> [What to work on]
From the data that follows, copy every line holding the string "wide".

> [Dataset section]

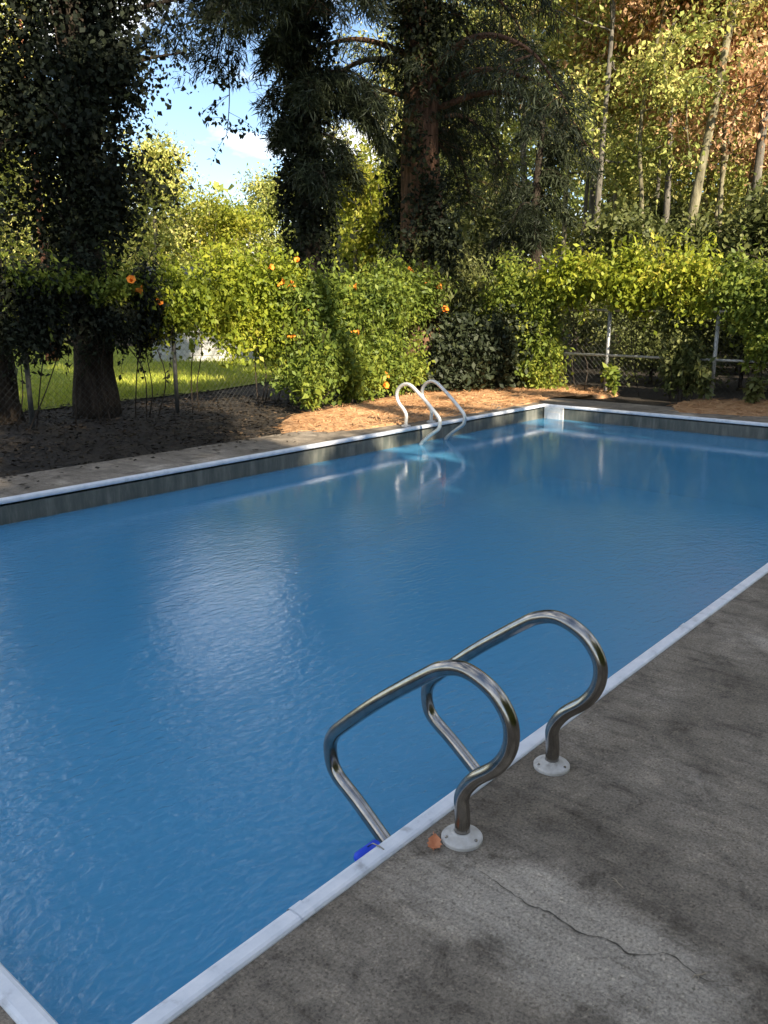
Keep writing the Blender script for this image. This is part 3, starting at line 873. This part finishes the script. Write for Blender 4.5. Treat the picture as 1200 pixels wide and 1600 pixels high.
plant('low leafy plant at the shaded foot of the dense vine', (8.0, 8.15, 0), 0.42, 31)
plant('small leafy plant at the foot of the far fence right of the corner', (12.85, 6.1, 0), 0.45, 32)
plant('leafy tuft growing around the base of the pale fence post', (12.75, 4.6, 0), 0.55, 33, 'shrub')
plant('low dark plant under the far right of the fence', (12.8, 3.95, 0), 0.4, 34, 'shrub')

# ---------------------------------------------------------------- trees
def trunk_mesh(mb, pts, r0, r1, seg=12, rng=None, flare=1.35):
    P = spline(pts, 6)
    n = len(P)
    rr = np.linspace(r0, r1, n)
    rr[0] *= flare; rr[1] *= 1 + (flare - 1) * .45
    if rng is not None:
        rr *= 1 + 0.05 * rng.normal(size=n)
        P[1:] += rng.normal(0, r0 * 0.05, P[1:].shape)
    mb.tube(P, rr, seg)
    return P, rr

def broadleaf(name, label, cat_mat, bark, H, r0, crown0, spread, n, seed, size=0.12, lean=(0, 0), loc=(0, 0, 0), limbs=11, group=None, clump=0.42, pts=None):
    rng = np.random.default_rng(seed)
    t = thing(name, label, 'tree', loc, 0, group)
    mb = MB()
    pts = pts or [(0, 0, -0.1), (lean[0] * .3 + rng.normal(0, .08), lean[1] * .3, H * .35), (lean[0] * .7, lean[1] * .7 + rng.normal(0, .12), H * .7), (lean[0], lean[1], H)]
    P, rr = trunk_mesh(mb, pts, r0, r0 * 0.22, 10, rng)
    tips = []
    for k in range(limbs):
        f = crown0 + (1 - crown0) * (k + rng.random()) / limbs
        i = min(int(f * (len(P) - 1)), len(P) - 2)
        a = rng.uniform(0, 6.28)
        L = spread * (0.45 + 0.65 * rng.random()) * (1.15 - 0.65 * (f - crown0) / (1 - crown0))
        e = P[i] + np.array([math.cos(a) * L, math.sin(a) * L, L * rng.uniform(.15, .75)])
        m_ = (P[i] + e) / 2 + np.array([0, 0, -0.05 * L]) + rng.normal(0, .08 * L, 3)
        s = spline([P[i], m_, e], 6)
        mb.tube(s, np.linspace(rr[i] * .5, 0.012, len(s)), 6)
        for j in (5, 8, 10, 12):
            tips.append(s[min(j, len(s) - 1)])
            for q in range(2):
                e2 = s[min(j, len(s) - 1)] + rng.normal(0, .30 * L, 3) + np.array([0, 0, .12 * L])
                mb.tube(spline([s[min(j, len(s) - 1)], (s[min(j, len(s) - 1)] + e2) / 2 + rng.normal(0, .05, 3), e2], 3), np.linspace(0.018, 0.005, 7), 4)
                tips.append(e2)
    tips.append(P[-1])
    tips = np.array(tips)
    m_ = n // len(tips)
    Q = []
    for q in tips:
        c = clump * rng.uniform(.6, 1.25) * spread / 2.4
        Q.append(q + rng.normal(size=(int(m_ * rng.uniform(.4, 1.6)), 3)) * np.array([c, c, c * .62]))
    Q = np.concatenate(Q)
    link('crown', quads_mesh('crown', leaves(rng, Q, size), M[cat_mat]), t)
    mb.build('trunk', M[bark], t, True)
    return t

def conifer(name, label, H, r0, z0, spread, seed, loc, boughs=30, tufts=95, bark='bark_dark', pts=None, down=0.25, taper=0.75, mat='needle', az=None, ivy=None):
    rng = np.random.default_rng(seed)
    t = thing(name, label, 'tree', loc)
    mb = MB()
    P, rr = trunk_mesh(mb, pts or [(0, 0, -.1), (.05, .03, H * .3), (-.06, .05, H * .65), (0, 0, H)], r0, r0 * .25, 14, rng)
    Q = []; A = []
    for k in range(boughs):
        f = (k + rng.random()) / boughs
        z = z0 + (H - z0) * f
        i = min(int(z / H * (len(P) - 1)), len(P) - 1)
        a = rng.uniform(0, 6.28)
        L = spread * (1 - taper * f) * rng.uniform(.6, 1.1)
        if az is not None and math.cos(a) * az[0] + math.sin(a) * az[1] > .3:
            L *= .55 if z < 5.7 else 1.7
        s0 = np.array([P[i][0], P[i][1], z])
        dirv = np.array([math.cos(a), math.sin(a), 0])
        s = spline([s0, s0 + dirv * L * .4 + np.array([0, 0, .10 * L]), s0 + dirv * L * .75 + np.array([0, 0, -.02 * L]), s0 + dirv * L + np.array([0, 0, -down * L])], 7)
        mb.tube(s, np.linspace(max(.016, .022 * L), .006, len(s)), 5)
        nt_ = int(tufts * L / spread)
        tt = rng.random(nt_) ** .7
        side = np.cross(dirv, [0, 0, 1.0])
        for q in tt:
            p = s[int(q * (len(s) - 1))]
            w = rng.normal(0, .20 * L * (1.1 - .6 * q))
            e = p + side * w + np.array([0, 0, -abs(w) * .35 - rng.random() * .12])
            if rng.random() < .35:
                mb.tube([p, (p + e) / 2 + [0, 0, .03], e], [.006, .004, .003], 3)
            nn = 20
            ax = unit(side * np.sign(w) * .8 + dirv * .7 + np.array([0, 0, -.5]) + rng.normal(0, .25, 3))
            Q.append(e + rng.normal(0, .055, (nn, 3)))
            A.append(np.tile(ax, (nn, 1)))
    link('crown', quads_mesh('crown', leaves(rng, np.concatenate(Q), 0.145, wide=.10, axis=np.concatenate(A) * .8), M[mat]), t)
    if ivy:
        z0_, z1_, rad, cnt = ivy
        Q = []
        for j in range(110):
            z = rng.uniform(z0_, z1_)
            if 4.15 < z < 4.95 and bark == 'bark_sunlit':  # ivy left out so the sun-toned bark shows as a lit patch
                continue
            i = min(int(z / H * (len(P) - 1)), len(P) - 1)
            a = rng.uniform(0, 6.28)
            R_ = rr[i] + rad * rng.uniform(0, 1)
            Q.append(np.array([P[i][0] + math.cos(a) * R_, P[i][1] + math.sin(a) * R_, z]) + rng.normal(size=(cnt // 110, 3)) * np.array([.13, .13, .25]))
        link('ivy', quads_mesh('ivy', leaves(rng, np.concatenate(Q), .075, wide=.75), M['ivy']), t)
    mb.build('trunk', M[bark], t, True)
    return t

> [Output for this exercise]
Keep writing the Blender script for this image. This is part 3, starting at line 873. This part finishes the script. Write for Blender 4.5. Treat the picture as 1200 pixels wide and 1600 pixels high.
    link('crown', quads_mesh('crown', leaves(rng, np.concatenate(Q), 0.145, wide=.10, axis=np.concatenate(A) * .8), M[mat]), t)
        link('ivy', quads_mesh('ivy', leaves(rng, np.concatenate(Q), .075, wide=.75), M['ivy']), t)